2) Le contexte (relations avec les membres de l'équipe).
- M. Herzog
était, avant l'expédition, un excellent montagnard et un bon camarade apprécié des Chamoniards qui, s'ils ne sont pas impressionnés par les diplômes et les carrières, n'y sont pas hostiles à priori surtout quand les qualités techniques d'alpiniste sont là.

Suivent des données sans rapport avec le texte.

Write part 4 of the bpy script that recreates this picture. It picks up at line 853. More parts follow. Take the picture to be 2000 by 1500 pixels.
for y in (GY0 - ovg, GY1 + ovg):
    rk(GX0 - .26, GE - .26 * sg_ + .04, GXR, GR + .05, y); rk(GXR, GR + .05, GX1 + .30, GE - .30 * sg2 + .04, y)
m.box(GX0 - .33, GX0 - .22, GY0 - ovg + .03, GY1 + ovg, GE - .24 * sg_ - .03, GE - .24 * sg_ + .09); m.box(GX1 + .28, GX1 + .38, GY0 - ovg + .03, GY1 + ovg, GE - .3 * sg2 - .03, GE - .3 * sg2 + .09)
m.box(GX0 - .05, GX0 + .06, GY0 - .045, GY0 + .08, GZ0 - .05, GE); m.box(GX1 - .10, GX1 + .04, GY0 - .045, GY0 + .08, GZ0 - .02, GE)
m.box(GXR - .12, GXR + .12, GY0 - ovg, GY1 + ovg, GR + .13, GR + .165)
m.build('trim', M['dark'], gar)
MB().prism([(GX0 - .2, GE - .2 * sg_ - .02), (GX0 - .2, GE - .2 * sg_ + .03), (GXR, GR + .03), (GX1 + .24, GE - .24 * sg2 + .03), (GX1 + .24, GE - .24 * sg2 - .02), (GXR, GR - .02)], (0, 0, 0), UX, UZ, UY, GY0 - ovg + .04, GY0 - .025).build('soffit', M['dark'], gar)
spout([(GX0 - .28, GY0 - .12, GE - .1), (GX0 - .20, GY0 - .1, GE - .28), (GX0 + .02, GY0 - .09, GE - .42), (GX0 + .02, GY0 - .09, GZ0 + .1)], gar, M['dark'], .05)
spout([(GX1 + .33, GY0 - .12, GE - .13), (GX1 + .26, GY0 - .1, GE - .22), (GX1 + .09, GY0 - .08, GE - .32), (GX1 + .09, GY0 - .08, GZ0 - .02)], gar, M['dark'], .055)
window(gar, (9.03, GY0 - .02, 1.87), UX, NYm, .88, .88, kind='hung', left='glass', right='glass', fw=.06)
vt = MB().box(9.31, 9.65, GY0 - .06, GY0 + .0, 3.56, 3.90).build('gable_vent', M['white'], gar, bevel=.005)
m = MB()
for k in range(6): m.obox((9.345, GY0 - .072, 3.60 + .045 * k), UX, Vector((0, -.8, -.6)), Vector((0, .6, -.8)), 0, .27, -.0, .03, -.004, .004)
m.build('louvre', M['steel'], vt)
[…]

Le "désamour" qui a suivi l'expédition (celui de Gaston Rébuffat mais aussi de tous les autres) s'explique largement par les conditions de l'expédition (exigence de l'engagement écrit, aspect "campagne militaire", errance dans la recherche du Daulaghiri...) puis par le pathos auto-glorificateur subséquent et la paranoïa grandissante de M. Herzog... L'exemple le plus connu est l'oubli systématique de Louis Lachenal, sur lequel vous fournissez des documents frappants. Il y en a un autre, moins connu, que je souhaite vous signaler. Il concerne le Dr Oudot, médecin de l'expédition. Mon père l'a bien connu (ils étaient camarades d'internat peu avant la guerre). Il nous en a toujours parlé comme d'un professionnel parfaitement compétent auquel, sans aucun doute, les deux "vainqueurs" de l'Annapurna doivent d'être restés en vie. Alors, pourquoi avoir mis en scène l'épisode héroico-comique des asticots jaillissant des plaies, au risque de jeter le doute sur les capacités du médecin de l'expédition, sans expliquer (autant que je m'en souvienne mais ma mémoire peut me faire défaut) que, faute d'antiseptiques, Oudot, qui ne disposait pas de l'environnement pour amputer, n'avait pas de meilleur moyen pour éviter la gangrène que d'y laisser ces larves dont on connaissait depuis longtemps les vertus de nettoyeurs de plaies...
-Louis Lachenal
était le seul, en dehors du "héros" à connaître la vérité. Je crois, moi aussi, qu'en bon montagnard il a dû s'engager envers M. Herzog à ne jamais révéler le secret, si secret il y a, afin de lui éviter la fin d'ascension suicidaire. Pour un bon montagnard et surtout pour un guide, préserver la vie vaut toutes les victoires et toutes les "compromissions". Je pense donc qu'on ne trouverait, dans ses archives personnelles, aucune trace de cet engagement de fin de course. Avez-vous des indications, néanmoins, sur l'état d'esprit de Louis Lachenal après l'expédition et le contenu des "révélation" qui lui ont valu les menaces préventives que vous avez documentées?
Je suis personnellement un peu surpris par sa fin dans une crevasse de la vallée blanche, improbable (bien que toujours possible) pour le montagnard chevronné qu'il était. Montrait-il, à votre connaissance, des signes de comportement dépressif dans la période 1950 / 1955 (Félicité en fait état) ? Si oui, cela fait peut-être une deuxième mort que l'on peut mettre au "crédit" du Secret...
Bon, j'ai été déjà bien bavard... J'espère que vous aurez la patience de me lire jusqu'au bout et l'amabilité d'apporter quelques éléments de réponse à mes hypothèses et interrogations.